"You have to bring happiness to life. You don't get happiness out of
life. What is there to be happy about? Nothing. When you can be happy
about nothing. Just be happy. You know 'I am happy' - those words are
sacred. It's like a declaration, it's like a place from which I come,
it's like a stand I take upon myself. It's not I am pretending to be
happy, it's not I am acting happy. No. I am happy!"
...
This essay,
Bring Happiness To Life,
is the one thousand seven hundredth in this Conversations For
Transformation internet series. That doesn't mean anything. It's just
what's so.
There's a lot going on out there to not be happy about. For clear,
incontrovertible evidence of this all too glaring fact, just turn on
the
morning news
(any network / any channel will do). And yes, the construct "out there"
is untenable in the context of transformation. Indeed, deployed here
it's colloquial, expedient, yet
good enough for
jazz.
Now I'm not about to disparage not being happy about what's going on
out there. Not being happy about what's going on out there, is entirely
valid. In fact now it's arguably smart, woke, and timely to the point
of being de rigueur. Women and men of good will everywhere
aren't happy about what's going on out there.
Here's a question for you, however: given that there's so much going on
out there to not be happy about, does that preclude the possibility of
being happy altogether at worst, or at best move its goalposts so far
south that its
accessibility
is curtailed? Posed another way, isn't it simply insensitive,
naïve, crass, callous, cavalier, crazy (if not an outright
non-starter) to entertain any possibility of being happy
at all
in the face of
everything that's going on out there about which we're not happy?

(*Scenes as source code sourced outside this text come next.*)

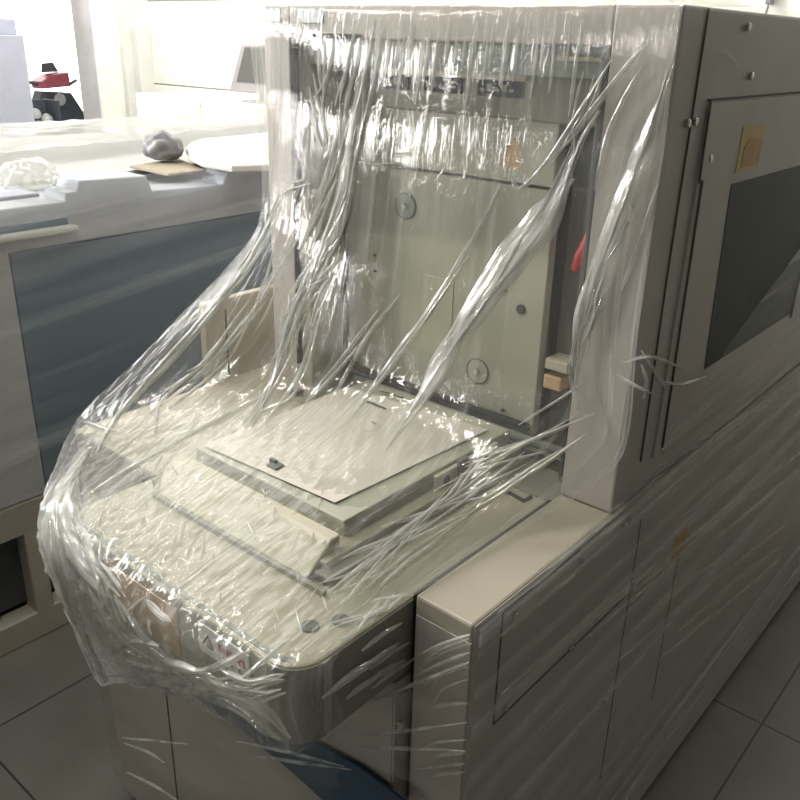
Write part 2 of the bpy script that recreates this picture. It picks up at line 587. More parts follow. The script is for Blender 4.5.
def screw(y, z, parent=mach):
    bm = bmesh.new()
    disc(bm, (XR + 0.001, y, z), (1, 0, 0), 0.0055, 0.005, n=12, bev=1)
    return link('screw', bm, M['screw'], parent, smooth=False)


for (y, z) in [(1.289, 1.627), (1.334, 1.563), (1.132, 1.507), (1.155, 1.508), (1.228, 1.455), (0.807, 0.90), (0.807, 0.742),
               (0.982, 0.900), (1.119, 0.899), (1.136, 0.905), (1.199, 0.742), (0.987, 0.737), (1.15, 0.521), (1.226, 0.993)]:
    screw(y, z)
bm = bmesh.new()
c = at(401, 724, 1, 0.691)
disc(bm, (c.x, 0.692, c.z), (0, -1, 0), 0.006, 0.005, n=12, bev=1)
link('screw', bm, M['screw'], mach)

# amber labels on the flank
lb = boxobj('warning_label', M['yellow'], door, XR + 0.004, XR + 0.0052, 1.335, 1.432, 1.425, 1.492, bev=0.0003, label='amber sticker with brown lower panel')
bm = bmesh.new()
prism(bm, [V((XR + 0.0053, 1.352, 1.431)), V((XR + 0.0053, 1.427, 1.431)), V((XR + 0.0053, 1.427, 1.470)), V((XR + 0.0053, 1.37, 1.474)), V((XR + 0.0053, 1.352, 1.462))], (0.0006, 0, 0))
link('label_print', bm, M['orange'], lb)
boxobj('warning_label', M['orange'], mach, XR + 0.0005, XR + 0.0027, 1.365, 1.425, 0.71, 0.762, bev=0.0003, label='amber sticker low on the flank')

# front sheet seams
for sx in (-1.1, -0.83):
    pass
bm = bmesh.new()
box(bm, -1.142, -1.138, 0.6875, 0.6905, 0.05, 0.9)
link('front_seam', bm, M['seam'], mach)
# small pale plate by the black gap
boxobj('pale_plate', M['white'], mach, -0.625, -0.576, 0.6895, 0.693, 0.725, 0.80, bev=0.0005)

# --- interior of the opening
boxobj('left_inner_wall', M['plate'], mach, -1.170, -1.155, 1.10, 1.46, 0.92, 1.597, bev=0.001)
bm = bmesh.new()
box(bm, -1.158, -1.152, 1.092, 1.105, 0.93, 1.32, bev=0.001)
link('inner_door_edge', bm, M['seam'], mach)
boxobj('cavity_back', M['cavity'], mach, -1.16, -0.562, 1.36, 1.40, 0.92, 1.597, bev=0.001)
boxobj('cavity_floor', M['side'], mach, -1.16, -0.562, 1.06, 1.36, 0.915, 0.928, bev=0.001)
YP = 1.198
# main plate, its rounded dark gasket and rail
plate = boxobj('back_plate', M['plate'], mach, -1.155, -0.695, YP, YP + 0.02, 0.955, 1.384, bev=0.002)
upper = boxobj('upper_plate', M['plate'], mach, -1.155, -0.695, YP - 0.006, YP + 0.02, 1.389, 1.515, bev=0.003)
bm = bmesh.new()
path = [V((-1.148, YP - 0.008, 1.33)), V((-1.148, YP - 0.008, 1.18)), V((-1.148, YP - 0.008, 1.035))]
for k in range(1, 9):
    a = math.pi + k / 8 * math.pi / 2
    path.append(V((-1.148 + 0.05 + 0.05 * math.cos(a), YP - 0.008, 1.035 + 0.05 * math.sin(a) - 0.012)))
path.append(V((-0.9, YP - 0.008, 0.972)))
path.append(V((-0.70, YP - 0.008, 0.972)))
tube(bm, path, [0.0045, 0.0045] + [0.007] * (len(path) - 2), n=10)
link('gasket', bm, M['rubber'], plate, smooth=True)
bm = bmesh.new()
tube(bm, [V((-1.10, YP - 0.026, 0.957)), V((-0.60, YP - 0.026, 0.957))], 0.009, n=14)
link('rail', bm, M['rail'], mach, smooth=True)
bm = bmesh.new()
tube(bm, [V((-1.11, YP - 0.042, 0.942)), V((-0.60, YP - 0.042, 0.942))], 0.006, n=12)
link('rail', bm, M['rubber'], mach, smooth=True)
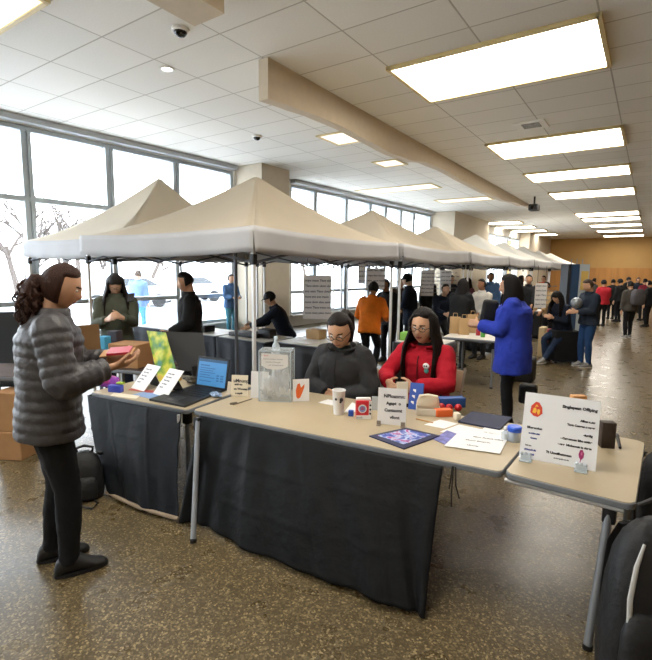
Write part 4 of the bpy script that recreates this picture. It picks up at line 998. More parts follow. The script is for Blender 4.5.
nt.links.new(tcn.outputs['Object'], nzn.inputs['Vector']); nt.links.new(nzn.outputs['Fac'], rpn.inputs[0]); nt.links.new(rpn.outputs[0], N_['Principled BSDF'].inputs['Base Color'])
rpn.color_ramp.elements[0].position = .3; rpn.color_ramp.elements[0].color = (*lin('#2f7a5e'), 1); rpn.color_ramp.elements[1].position = .72; rpn.color_ramp.elements[1].color = (*lin('#d98a3c'), 1)
for pz, c_ in ((.42, '#6f9a33'), (.5, '#a3b834'), (.6, '#d5d34a')): e = rpn.color_ramp.elements.new(pz); e.color = (*lin(c_), 1)
def slabpts(name, label, cat, pts, t, m, rest=True):
    c = sum(pts, V((0, 0, 0))) / len(pts); c.z = min(p.z for p in pts); pts = [p - c for p in pts]; nn = (pts[1] - pts[0]).cross(pts[-1] - pts[0]).normalized(); n = len(pts)
    o = MB().add([p + nn * d for d in (0, t) for p in pts], [tuple(range(n)), tuple(range(2 * n - 1, n - 1, -1))] + [(i, n + i, n + (i + 1) % n, (i + 1) % n) for i in range(n)]).build(name, m, smooth=0, loc=c)
    return tag(o, label, cat)
slabpts('poster', 'yellow green poster board leaning beside the black monitor', 'poster', [V((-3.646, 2.615, 0.720)), V((-3.433, 2.681, 0.720)), V((-3.700, 2.747, 1.147)), V((-3.953, 2.721, 1.147))], .006, pa)
for (bl, lab, dx) in (((-3.605, 2.305, 0.724), 'white printed sheet on a slanted stand nearest the purple pouch', 0), ((-3.302, 2.307, 0.724), 'white printed sheet on a slanted stand just left of the open laptop', 1)):
    o, r_, u_, n_ = board('leaning_sheet', lab, 'sheet', bl, (0.930, -0.029, 0.000), (0.019, 0.680, 0.750), .19, .25, .004, PAPER, tuple(((tx, .14, .78 - .13 * k, .018, 2, 'LEFT') for k, tx in enumerate(('otoup shalt', 'anpe aiett', 'lout neasp', 'ue soanp', 'nast il')))), 'slanted printed sheets on the left table')
    c = MB(); c.add([r_ * .19 * a + u_ * .17 * b - n_ * .005 for a, b in ((.1, 1), (.9, 1))] + [r_ * .19 * a + V((u_.x, u_.y, 0)) * .26 + V((0, 0, -.002)) for a in (.9, .1)] + [r_ * .19 * a + u_ * .17 * b - n_ * .012 for a, b in ((.1, 1), (.9, 1))] + [r_ * .19 * a + V((u_.x, u_.y, 0)) * .275 + V((0, 0, -.002)) for a in (.9, .1)], [(0, 1, 2, 3), (7, 6, 5, 4), (0, 4, 5, 1), (1, 5, 6, 2), (2, 6, 7, 3), (3, 7, 4, 0)])
    c.build('stand_back', BLK, o, smooth=0)
r = empty('pouch', (-3.791, 2.225, 0.720), 0.4523); tag(r, 'purple and pink zip pouch on the left table by the woman in the puffer jacket', 'pouch')
MB().rbox((0, .0, .045), (.17, .09, .09), .035, 4).build('pouch_body', PURP, r)
MB().rbox((-.03, -.030, .062), (.12, .05, .05), .022, 3).build('front_pocket', mat('magenta_cloth', '#c14a9e', .6), r)
MB().tube([(-.085, 0, .06), (-.05, .0, .092), (0, 0, .098), (.05, 0, .092), (.085, 0, .06)], .006, 8).build('zip', mat('pink', '#d985b8', .5), r)
b = boxthing('small_box', 'small royal blue box in front of the purple pouch', 'box', (-3.596, 2.161, 0.720), (.115, .05, .058), mat('royal_blue', '#2f3fae', .4), 0.3847)
boxthing('eraser', 'lime green tape roll box on top of the royal blue box', 'box', (-3.593, 2.204, 0.720), (.06, .04, .016), mat('lime', '#a5c23c', .5), 0.3098, .0585)
for pts, m_, lb in (([(-3.409, 2.186, 0.720), (-3.191, 2.201, 0.720), (-3.205, 2.380, 0.720), (-3.417, 2.340, 0.720)], mat('strip_blue', '#7f9cc8', .5), 'pale blue leaflet lying in front of the slanted sheets'), ([(-3.564, 2.250, 0.720), (-3.322, 2.311, 0.720), (-3.350, 2.370, 0.720), (-3.589, 2.294, 0.720)], mat('strip_red', '#b8504a', .5), 'thin red leaflet lying before the first slanted sheet'), ([(-3.521, 2.063, 0.720), (-3.278, 2.135, 0.720), (-3.331, 2.207, 0.720), (-3.582, 2.134, 0.720)], CARD, 'cream leaflet lying before the royal blue box')):
    flat('leaflet', lb, 'leaflet', pts, m_, z=TZ + (.0 if 'red' not in lb else .002))
for p, lb, sz, m_ in (((-3.311, 2.727, 0.720), 'black and yellow tool pouch behind the open laptop', (.16, .09, .06), mat('black_yellow', '#3a3320', .6, var=.9, vscale=25)), ((-3.524, 2.709, 0.720), 'mustard yellow glove lying behind the second slanted sheet', (.12, .08, .035), mat('mustard', '#b08d45', .8)), ((-3.575, 2.983, 0.720), 'black cable bundle behind the laptop screen', (.14, .08, .05), BLK)):
    crumple(lb.split()[-4] + '_bundle' if False else {'black and': 'tool_pouch', 'mustard y': 'glove', 'black cab': 'cable_bundle'}[lb[:9]], lb, {'black and': 'pouch', 'mustard y': 'glove', 'black cab': 'cable'}[lb[:9]], p, sz, m_, len(lb))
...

To answer this question not merely
authentically
but to also open it up so that it produces something globally useful,
requires taking
a closer look
at where the source of being happy actually lives. And no, in
this regard I'm not about to espouse the difference between the source
of being happy lives "in here", as opposed to the source of being happy
lives "out there". Rather I'm about to differentiate between the
happiness that's within our realm of power to bring to life, and that
which isn't.
At first glance, it seems like there are two happinesses
to differentiate between in this regard: the happiness which is within
our realm of power to bring to life, and the happiness which isn't (the
latter being the happiness which discontiguously "happens to us" yet
over which we have scant power ie when something circumstantial "makes"
us happy). But there's actually not two. There's only one
(as the Highlander may have said). Here's your clue: profound happiness
is never circumstantial.
There's a central tenet to bringing happiness to life (as opposed to
being happy only when something circumstantial makes us happy). It's
Werner's classic
axiom
"You and I possess within
ourselves, at every moment of our lives, under all circumstances, the
power to transform the quality of our lives"
which is always available - no matter what's happening
circumstantially. When we take responsibility for transforming the
quality of our lives, all things are revealed to be just (and more than
"just":
Oh-my-God
drop-dead obviously) the way they are and the way they
aren't - end of story. You can put all your opinions about that, and
all your disagreements with it, and all your personal preferences for
it to be some other way, down. Bracket them off. They'll be there
waiting for you if you ever want to pick them up again later.
That's your
access
to bringing happiness to life. Prior to bringing happiness to life (as
opposed to something circumstantial out there making you happy), being
happy derives from accepting things the way they are, and the way they
aren't - which isn't the same distinction as agreeing with
(or disagreeing with) things being the way they are and the way they
aren't. Profound happiness isn't a function of agreeing with. It's a
function of accepting. And accepting (or not) occurs prior
to agreeing with (or disagreeing with) what's happening out there. It's
its prior occurrence that makes it possible to bring happiness to life,
regardless of any of the circumstances.
Here's one last point I'd like to make: accepting things the way they
are and the way they aren't, isn't apathy. This isn't "If everything's
OK, why bother?". It's "Bring happiness to life while you're
making a
difference.".
And there's lots going on out there to
make a difference
with - as women and men of good will everywhere know.